Aim → Each line from the start of the data below through the one containing "random.seed(7)" must be reproduced exactly.

Data lines →

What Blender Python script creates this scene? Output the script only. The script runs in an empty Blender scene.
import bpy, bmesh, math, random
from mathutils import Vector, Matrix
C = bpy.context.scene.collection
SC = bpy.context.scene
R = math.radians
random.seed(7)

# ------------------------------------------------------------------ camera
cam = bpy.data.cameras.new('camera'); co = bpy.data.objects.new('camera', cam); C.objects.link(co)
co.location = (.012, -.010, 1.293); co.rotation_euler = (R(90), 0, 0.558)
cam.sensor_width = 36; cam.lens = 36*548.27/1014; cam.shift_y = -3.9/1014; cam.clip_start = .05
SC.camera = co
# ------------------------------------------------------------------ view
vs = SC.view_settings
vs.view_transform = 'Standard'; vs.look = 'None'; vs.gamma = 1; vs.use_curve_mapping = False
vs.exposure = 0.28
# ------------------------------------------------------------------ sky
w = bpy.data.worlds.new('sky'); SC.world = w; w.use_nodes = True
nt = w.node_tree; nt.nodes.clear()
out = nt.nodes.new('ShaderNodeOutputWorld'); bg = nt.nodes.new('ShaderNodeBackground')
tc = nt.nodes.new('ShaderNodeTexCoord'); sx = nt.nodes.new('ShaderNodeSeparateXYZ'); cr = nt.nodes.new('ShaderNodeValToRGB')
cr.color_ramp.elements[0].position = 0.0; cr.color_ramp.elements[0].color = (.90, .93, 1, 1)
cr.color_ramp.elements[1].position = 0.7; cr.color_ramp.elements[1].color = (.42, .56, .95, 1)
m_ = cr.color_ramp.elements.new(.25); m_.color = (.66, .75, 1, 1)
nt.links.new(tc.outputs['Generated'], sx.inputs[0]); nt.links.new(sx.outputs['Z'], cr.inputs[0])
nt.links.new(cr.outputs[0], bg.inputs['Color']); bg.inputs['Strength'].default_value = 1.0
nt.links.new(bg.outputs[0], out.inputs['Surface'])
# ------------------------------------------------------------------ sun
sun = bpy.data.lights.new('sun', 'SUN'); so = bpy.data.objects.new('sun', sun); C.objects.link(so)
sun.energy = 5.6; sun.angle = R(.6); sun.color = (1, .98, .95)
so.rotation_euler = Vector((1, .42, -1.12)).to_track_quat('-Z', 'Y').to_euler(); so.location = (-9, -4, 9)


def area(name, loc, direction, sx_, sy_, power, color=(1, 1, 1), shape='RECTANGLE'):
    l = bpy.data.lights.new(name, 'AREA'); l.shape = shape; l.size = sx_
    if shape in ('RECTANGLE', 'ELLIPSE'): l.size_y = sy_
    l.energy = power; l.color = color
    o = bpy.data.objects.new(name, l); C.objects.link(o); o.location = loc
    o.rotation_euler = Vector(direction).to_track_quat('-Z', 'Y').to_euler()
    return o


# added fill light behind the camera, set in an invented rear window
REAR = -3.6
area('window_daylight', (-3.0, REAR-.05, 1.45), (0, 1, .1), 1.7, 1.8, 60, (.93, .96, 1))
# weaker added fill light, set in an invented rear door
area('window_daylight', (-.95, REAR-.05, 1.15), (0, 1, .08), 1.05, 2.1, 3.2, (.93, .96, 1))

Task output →
What Blender Python script creates this scene? Output the script only. The script runs in an empty Blender scene.
import bpy, bmesh, math, random
from mathutils import Vector, Matrix
C = bpy.context.scene.collection
SC = bpy.context.scene
R = math.radians
random.seed(7)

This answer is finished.